## Excerpted records
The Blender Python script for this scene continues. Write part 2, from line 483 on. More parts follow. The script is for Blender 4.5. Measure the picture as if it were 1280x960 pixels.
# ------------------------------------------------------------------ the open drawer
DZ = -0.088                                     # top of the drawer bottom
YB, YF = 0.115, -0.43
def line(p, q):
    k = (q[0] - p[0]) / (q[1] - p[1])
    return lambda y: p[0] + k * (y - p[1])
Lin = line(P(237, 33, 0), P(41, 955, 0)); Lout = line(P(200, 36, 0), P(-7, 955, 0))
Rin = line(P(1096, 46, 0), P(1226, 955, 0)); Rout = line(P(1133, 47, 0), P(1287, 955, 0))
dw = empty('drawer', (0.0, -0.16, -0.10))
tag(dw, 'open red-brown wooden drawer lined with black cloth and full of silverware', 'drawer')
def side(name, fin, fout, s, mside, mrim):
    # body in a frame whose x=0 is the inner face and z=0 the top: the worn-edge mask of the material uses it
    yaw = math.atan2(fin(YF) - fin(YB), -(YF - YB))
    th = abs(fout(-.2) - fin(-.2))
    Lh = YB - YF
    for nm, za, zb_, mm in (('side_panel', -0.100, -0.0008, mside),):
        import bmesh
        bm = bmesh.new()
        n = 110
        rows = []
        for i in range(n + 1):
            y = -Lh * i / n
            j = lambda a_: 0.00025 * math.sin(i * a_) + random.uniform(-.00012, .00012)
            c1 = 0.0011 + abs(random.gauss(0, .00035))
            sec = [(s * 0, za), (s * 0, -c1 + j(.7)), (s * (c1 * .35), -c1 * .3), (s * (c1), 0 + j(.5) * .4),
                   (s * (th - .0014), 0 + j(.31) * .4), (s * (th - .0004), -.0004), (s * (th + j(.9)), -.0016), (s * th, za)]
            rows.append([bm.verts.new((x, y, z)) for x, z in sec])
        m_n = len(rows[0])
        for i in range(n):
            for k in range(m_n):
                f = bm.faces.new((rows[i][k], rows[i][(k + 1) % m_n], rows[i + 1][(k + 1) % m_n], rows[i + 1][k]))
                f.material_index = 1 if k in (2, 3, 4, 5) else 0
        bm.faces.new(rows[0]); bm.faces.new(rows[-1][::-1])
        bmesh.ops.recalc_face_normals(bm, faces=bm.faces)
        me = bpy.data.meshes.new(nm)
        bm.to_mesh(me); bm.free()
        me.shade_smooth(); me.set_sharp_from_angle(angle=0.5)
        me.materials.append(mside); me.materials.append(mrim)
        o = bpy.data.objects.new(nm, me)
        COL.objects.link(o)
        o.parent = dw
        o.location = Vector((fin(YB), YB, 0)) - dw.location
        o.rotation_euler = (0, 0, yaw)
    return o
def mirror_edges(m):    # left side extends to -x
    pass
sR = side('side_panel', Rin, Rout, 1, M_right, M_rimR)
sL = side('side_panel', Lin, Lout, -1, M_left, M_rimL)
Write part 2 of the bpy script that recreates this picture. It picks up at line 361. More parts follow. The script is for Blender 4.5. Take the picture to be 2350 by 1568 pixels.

## Required task
Please reproduce each line exactly as written.

## Answer to the problem
The Blender Python script for this scene continues. Write part 2, from line 483 on. More parts follow. The script is for Blender 4.5. Measure the picture as if it were 1280x960 pixels.
# ------------------------------------------------------------------ the open drawer
DZ = -0.088                                     # top of the drawer bottom
YB, YF = 0.115, -0.43
def line(p, q):
    k = (q[0] - p[0]) / (q[1] - p[1])
    return lambda y: p[0] + k * (y - p[1])
Lin = line(P(237, 33, 0), P(41, 955, 0)); Lout = line(P(200, 36, 0), P(-7, 955, 0))
Rin = line(P(1096, 46, 0), P(1226, 955, 0)); Rout = line(P(1133, 47, 0), P(1287, 955, 0))
dw = empty('drawer', (0.0, -0.16, -0.10))
tag(dw, 'open red-brown wooden drawer lined with black cloth and full of silverware', 'drawer')
def side(name, fin, fout, s, mside, mrim):
    # body in a frame whose x=0 is the inner face and z=0 the top: the worn-edge mask of the material uses it
    yaw = math.atan2(fin(YF) - fin(YB), -(YF - YB))
    th = abs(fout(-.2) - fin(-.2))
    Lh = YB - YF
    for nm, za, zb_, mm in (('side_panel', -0.100, -0.0008, mside),):
        import bmesh
        bm = bmesh.new()
        n = 110
        rows = []
        for i in range(n + 1):
            y = -Lh * i / n
            j = lambda a_: 0.00025 * math.sin(i * a_) + random.uniform(-.00012, .00012)
            c1 = 0.0011 + abs(random.gauss(0, .00035))
            sec = [(s * 0, za), (s * 0, -c1 + j(.7)), (s * (c1 * .35), -c1 * .3), (s * (c1), 0 + j(.5) * .4),
                   (s * (th - .0014), 0 + j(.31) * .4), (s * (th - .0004), -.0004), (s * (th + j(.9)), -.0016), (s * th, za)]
            rows.append([bm.verts.new((x, y, z)) for x, z in sec])
        m_n = len(rows[0])
        for i in range(n):
            for k in range(m_n):
                f = bm.faces.new((rows[i][k], rows[i][(k + 1) % m_n], rows[i + 1][(k + 1) % m_n], rows[i + 1][k]))
                f.material_index = 1 if k in (2, 3, 4, 5) else 0
        bm.faces.new(rows[0]); bm.faces.new(rows[-1][::-1])
        bmesh.ops.recalc_face_normals(bm, faces=bm.faces)
        me = bpy.data.meshes.new(nm)
        bm.to_mesh(me); bm.free()
        me.shade_smooth(); me.set_sharp_from_angle(angle=0.5)
        me.materials.append(mside); me.materials.append(mrim)
        o = bpy.data.objects.new(nm, me)
        COL.objects.link(o)
        o.parent = dw
        o.location = Vector((fin(YB), YB, 0)) - dw.location
        o.rotation_euler = (0, 0, yaw)
    return o
def mirror_edges(m):    # left side extends to -x
    pass
sR = side('side_panel', Rin, Rout, 1, M_right, M_rimR)
sL = side('side_panel', Lin, Lout, -1, M_left, M_rimL)
Write part 2 of the bpy script that recreates this picture. It picks up at line 361. More parts follow. The script is for Blender 4.5. Take the picture to be 2350 by 1568 pixels.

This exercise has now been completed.